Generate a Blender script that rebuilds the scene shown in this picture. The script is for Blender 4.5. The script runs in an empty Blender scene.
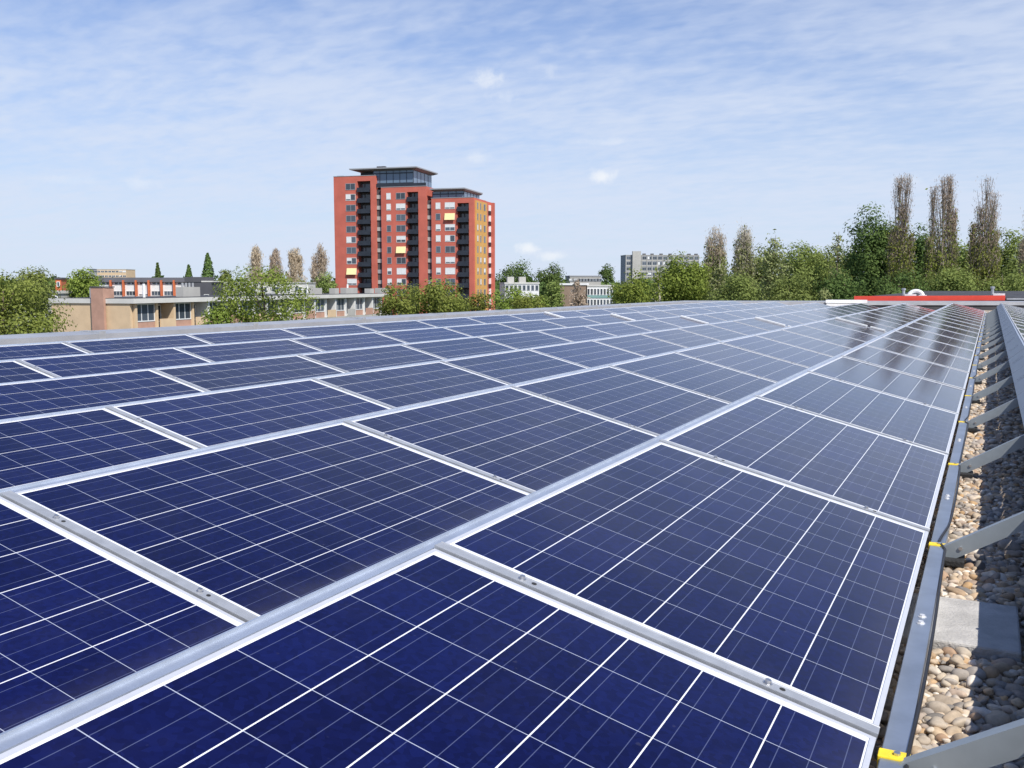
import bpy, bmesh, math, random
import numpy as np
from mathutils import Vector, Matrix
R = math.radians
SC = bpy.context.scene
COL = SC.collection
rng = np.random.default_rng(7)
random.seed(7)

# ------------------------------------------------------------------ camera, sky, sun, exposure
F_PX = 956.1; PITCH = 0.1031; YAW = 0.4628
CAM = Vector((0.1545, 0.0, 0.8432))
cd = bpy.data.cameras.new('camera'); cam = bpy.data.objects.new('camera', cd); COL.objects.link(cam)
cam.location = CAM; cam.rotation_euler = (math.pi/2 - PITCH, 0, YAW)
cd.sensor_width = 36; cd.lens = F_PX/1024*36; cd.clip_start = 0.05; cd.clip_end = 6000
SC.camera = cam
SUN_EL, SUN_AZ = 50.0, -30.0            # azimuth as an angle in the ground plane: 0 = +X (right of the rows), negative = behind
SUN_DIR = Vector((math.cos(R(SUN_EL))*math.cos(R(SUN_AZ)), math.cos(R(SUN_EL))*math.sin(R(SUN_AZ)), math.sin(R(SUN_EL))))
sl = bpy.data.lights.new('sun', 'SUN'); sun = bpy.data.objects.new('sun', sl); COL.objects.link(sun)
sl.energy = 4.9; sl.angle = R(0.5); sl.color = (1.0, 0.955, 0.88)
sun.rotation_euler = SUN_DIR.to_track_quat('Z', 'Y').to_euler(); sun.location = (10, -10, 30)
W = bpy.data.worlds.new('World'); SC.world = W; W.use_nodes = True
SC.view_settings.view_transform = 'Standard'; SC.view_settings.look = 'None'
SC.view_settings.exposure = 0.22; SC.view_settings.gamma = 1.0; SC.view_settings.use_curve_mapping = False

class NT:
    """small helper to write node trees"""
    def __init__(s, tree): s.t = tree; s.n = tree.nodes; s.l = tree.links
    def new(s, typ, **kw):
        n = s.n.new(typ)
        for k, v in kw.items(): setattr(n, k, v)
        return n
    def put(s, sock, v):
        if isinstance(v, bpy.types.NodeSocket): s.l.new(v, sock)
        elif v is not None: sock.default_value = v
    def m(s, op, a, b=None, c=None, clamp=False):
        n = s.new('ShaderNodeMath', operation=op, use_clamp=clamp)
        for i, v in enumerate((a, b, c)): s.put(n.inputs[i], v)
        return n.outputs[0]
    def vm(s, op, a, b=None):
        n = s.new('ShaderNodeVectorMath', operation=op); s.put(n.inputs[0], a)
        if b is not None: s.put(n.inputs[3] if op == 'SCALE' else n.inputs[1], b)
        return n.outputs['Value'] if op in ('DOT_PRODUCT', 'LENGTH', 'DISTANCE') else n.outputs[0]
    def noise(s, vec, scale, detail=4, rough=.55, dist=0, out=0):
        n = s.new('ShaderNodeTexNoise'); s.put(n.inputs['Vector'], vec)
        n.inputs['Scale'].default_value = scale; n.inputs['Detail'].default_value = detail
        n.inputs['Roughness'].default_value = rough; n.inputs['Distortion'].default_value = dist
        return n.outputs[out]
    def mix(s, f, a, b):
        n = s.new('ShaderNodeMix', data_type='RGBA'); s.put(n.inputs[0], f)
        for i, v in ((6, a), (7, b)):
            if isinstance(v, tuple) and len(v) == 3: v = v + (1,)
            s.put(n.inputs[i], v)
        return n.outputs[2]
    def ss(s, x, lo, hi):
        n = s.new('ShaderNodeMapRange', interpolation_type='SMOOTHSTEP'); s.put(n.inputs[0], x)
        n.inputs[1].default_value = lo; n.inputs[2].default_value = hi
        return n.outputs[0]
    def ramp(s, f, stops, mode='LINEAR'):
        n = s.new('ShaderNodeValToRGB'); s.put(n.inputs[0], f); n.color_ramp.interpolation = mode
        e = n.color_ramp.elements
        while len(e) < len(stops): e.new(0.5)
        for el, (p, c) in zip(e, stops): el.position = p; el.color = tuple(c) + (1,)
        return n.outputs[0]
    def xyz(s, x, y, z):
        n = s.new('ShaderNodeCombineXYZ')
        for i, v in enumerate((x, y, z)): s.put(n.inputs[i], v)
        return n.outputs[0]
    def sep(s, v):
        n = s.new('ShaderNodeSeparateXYZ'); s.put(n.inputs[0], v); return n.outputs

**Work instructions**
From the first line above through the line containing "random.seed(7)", copy everything exactly, without the pictures.

**Answer to this exercise**
Generate a Blender script that rebuilds the scene shown in this picture. The script is for Blender 4.5. The script runs in an empty Blender scene.
import bpy, bmesh, math, random
import numpy as np
from mathutils import Vector, Matrix
R = math.radians
SC = bpy.context.scene
COL = SC.collection
rng = np.random.default_rng(7)
random.seed(7)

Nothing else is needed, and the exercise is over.